_WORK REQUIRED:_ Check each line for the word "from" and report how many have it. Give nothing else.
── RAW DATA ──
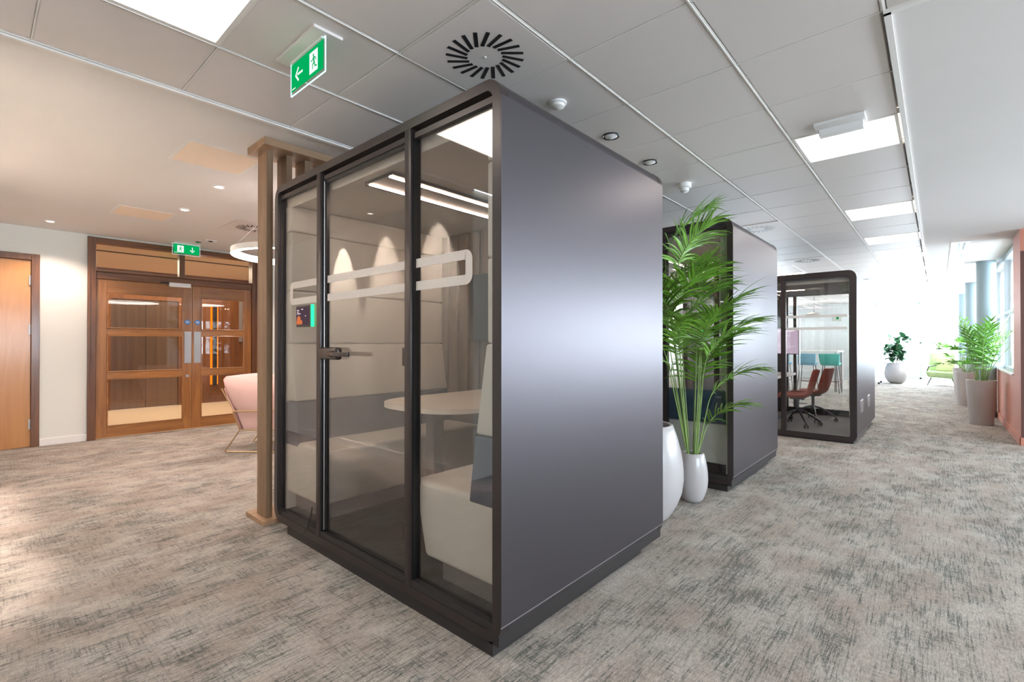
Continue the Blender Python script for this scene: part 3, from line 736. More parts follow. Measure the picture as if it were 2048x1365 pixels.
def make_pod(yf, lab, kind):
    x0, x1, z0, z1 = -3.425, -1.295, .055, 2.335; yb = yf + 1.49; xc = (x0+x1)/2
    pod = root('meeting_pod', (xc, yf+.745, 0), lab, 'meeting pod', 'row of meeting pods')
    B = lambda name, mat, *a, bev=0, parent=pod, seg=2: MB().box(*a, bev=bev, seg=seg).build(name, M[mat], parent, smooth=bool(bev))
    B('plinth', 'poddark', x0+.20, x1-.046, yf+.004, yb-.20, 0, .07)
    MB().ringframe(x0, x1, z0, z1, .045, .082, yf, yf+.05).build('front_frame', M['podmetal'], pod, smooth=True)
    MB().ringframe(x0, x1, z0, z1, .045, .082, yb-.05, yb).build('back_frame', M['podmetal'], pod, smooth=True)
    MB().ringframe(x0+.0015, x1-.0015, z0+.0015, z1-.0015, .035, .081, yf+.0505, yb-.0505).build('shell', M['podside'], pod, smooth=True)
    for xa, xb in ((x1-.001, x1+.004), (x0-.004, x0+.001)):
        sp = B('side_panel', 'podside', xa, xb, yf+.001, yb-.004, .138, 2.252)
        B('edge_trim', 'podedge', xa-.0005, xb+.0005, yf+.001, yb-.004, .132, .1375, parent=sp)
    B('side_skirt', 'poddark', x0+.10, x1-.012, yf+.004, yb-.006, .050, .132)
    # glazed front
    my = yf+.030
    f = MB()
    for (a, c) in ((x0+.045, -2.826), (-2.776, -1.930), (-1.885, x1-.045)):
        for q in ((a, c, .107, .128), (a, c, 2.245, 2.272)): f.box(q[0], q[1], my-.012, my+.014, q[2], q[3])
        f.box(a, a+.006, my-.012, my+.014, .10, 2.28); f.box(c-.006, c, my-.012, my+.014, .10, 2.28)
    f.build('glazing_bead', M['podmetal'], pod)
    for c in (-2.801, -1.9075): B('mullion', 'podmetal', c-.024, c+.024, yf+.001, yf+.06, z0+.04, z1-.04, bev=.002)
    for c in (-2.801, -1.9075): B('gasket', 'podgasket', c-.030, c+.030, yf+.012, yf+.058, .11, 2.27)
    gl = B('glass_pane', 'glass', x0+.045, -2.826, my, my+.006, .12, 2.25)
    band_piece(-3.25, -2.826, my-.0005, 1.515, 1.667, .043, .042, closed_l=True).build('frosted_band', M['band'], gl)
    gr = B('glass_pane', 'glass', -1.884, x1-.045, my, my+.006, .12, 2.25)
    band_piece(-1.884, -1.486, my-.0005, 1.515, 1.667, .043, .042, closed_r=True).build('frosted_band', M['band'], gr)
    dr = B('door', 'glass', -2.770, -1.935, my, my+.006, .135, 2.235)
    band_piece(-2.745, -1.950, my-.0005, 1.515, 1.667, .043, .042).build('frosted_band', M['band'], dr)
    MB().box(-2.774, -2.742, my-.006, my+.012, .13, 2.24).box(-2.774, -1.93, my-.006, my+.012, .128, .140).box(-2.774, -1.93, my-.006, my+.012, 2.225, 2.245).build('door_edge', M['podgasket'], dr)
    MB().tube([(-2.772, my-.004, .14), (-2.772, my-.004, 2.24)], .006, 8).build('edge_seal', M['steel'], dr, smooth=True)
    for zz in (1.195, .345): B('hinge', 'podmetal', -1.966, -1.925, my-.020, my-.001, zz-.045, zz+.045, bev=.005, parent=dr)
    h = B('handle', 'chrome', -2.775, -2.560, my-.042, my-.003, 1.166, 1.238, bev=.014, parent=dr, seg=3)
    MB().tube([(-2.60, my-.038, 1.200), (-2.60, my-.062, 1.200)], .016, 12).box(-2.618, -2.385, my-.076, my-.058, 1.188, 1.212, bev=.004).build('lever', M['chrome'], h, smooth=True)
    # inside
    B('floor_panel', 'podfloor', x0+.03, x1-.03, yf+.055, yb-.055, .09, .118)
    cp = B('ceiling_panel', 'podceil', x0+.05, x1-.05, yf+.075, yb-.06, 2.205, 2.255)
    B('fascia', 'podceil', x0+.046, x1-.046, yf+.062, yf+.074, 2.19, 2.285, bev=.004)
    for xa, xb in ((x0+.036, x0+.075), (x1-.075, x1-.036)): B('side_lining', 'fabric', xa, xb, yf+.06, yb-.056, .118, 2.205)
    li = B('ceiling_lamp', 'podmetal', xc-.145, xc+.135, yf+.135, yb-.10, 2.185, 2.204)
    for xx in (xc-.105, xc+.095): B('led_strip', 'ledwarm', xx-.003, xx+.003, yf+.140, yb-.105, 2.179, 2.1845, parent=li)
    sp = MB().lathe([(.028, 0), (.024, -.012), (0, -.014)], (xc-.50, yf+.78, 2.204), 20).build('sprinkler_cover', M['podceil'], pod, smooth=True)
    if kind == 1:
        bw = B('back_wall', 'podbase', x0+.05, x1-.05, yb-.066, yb-.052, .118, 2.205)
        s = MB()
        k = 0; x = x0+.08
        while x < x1-.10:
            s.box(x, x+.105, yb-.095, yb-.066, .70, 2.204, bev=.004, seg=1); x += .132
        s.build('timber_ribs', M['podslat'], bw)
        ys, ye = yf+.055, yb-.10
        for s_, n_ in ((1, 'right'), (-1, 'left')):
            X = lambda d: (x1-.045-d) if s_ > 0 else (x0+.045+d)
            def slabx(d0, d1, za, zb, mat, name, bev=.012, d1t=None, d0t=None, y_0=ys, y_1=ye):
                """d0..d1 thickness from the wall at the bottom, d1t at the top"""
                d1t = d1 if d1t is None else d1t
                P = [(X(d0), y_0, za), (X(d1), y_0, za), (X(d1), y_1, za), (X(d0), y_1, za), (X(d0), y_0, zb), (X(d1t), y_0, zb), (X(d1t), y_1, zb), (X(d0), y_1, zb)]
                return MB().hull8(P, bev=bev, seg=3).build(name, M[mat], pod, smooth=True)
            slabx(0, .085, 2.030, 2.203, 'fabric', 'backrest_pad')
            slabx(0, .085, 1.624, 2.026, 'fabric', 'backrest_pad')
            slabx(0, .085, 1.262, 1.620, 'fabric', 'backrest_pad')
            slabx(0, .155, .868, 1.258, 'fabric', 'backrest_pad', d1t=.092)
            slabx(0, .200, .560, .862, 'fabblue' if s_ > 0 else 'fabblue', 'lumbar_cushion', d1t=.160)
            P = [(X(0), ys, .240), (X(.505), ys, .240), (X(.505), ye, .240), (X(0), ye, .240), (X(0), ys, .598), (X(.595), ys, .598), (X(.595), ye, .598), (X(0), ye, .598)]
            MB().hull8(P, bev=.026, seg=4).build('bench_seat', M['fabric'], pod, smooth=True)
            B('bench_base', 'podbase', *(sorted((X(.02), X(.44)))), ys+.06, ye, .118, .242)
        tg = B('fabric_tag', 'black', X(0)-.0, X(0)+.0, 0, .001, 0, .001) if False else None
        MB().box(-1.548, -1.538, ys+.13, ys+.15, .68, .705).build('fabric_tag', M['black'], pod)
    else:
        # glazed back with a door mullion
        gb = MB()
        for c in (-2.801, -1.9075): B('mullion', 'podmetal', c-.030, c+.030, yb-.06, yb-.001, z0+.04, z1-.04, bev=.002)
        B('glass_pane', 'glass', x0+.045, x1-.045, yb-.034, yb-.028, .12, 2.25)
        P = lambda *a, **k: B(*a, **k)
        # sofa with its back to the glass
        sf = B('bench_seat', 'fabricw', -1.94, -1.372, yf+.085, yf+1.36, .20, .555, bev=.02)
        B('lumbar_cushion', 'fabteal', -1.935, -1.378, yf+.070, yf+.175, .558, .845, bev=.03, seg=4)
        for za, zb in ((.86, 1.24), (1.25, 1.62), (1.63, 2.02), (2.03, 2.2)):
            B('backrest_pad', 'fabricw', -1.42, -1.37, yf+.07, yb-.09, za, zb, bev=.010)
    return pod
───
_REPLY:_ 2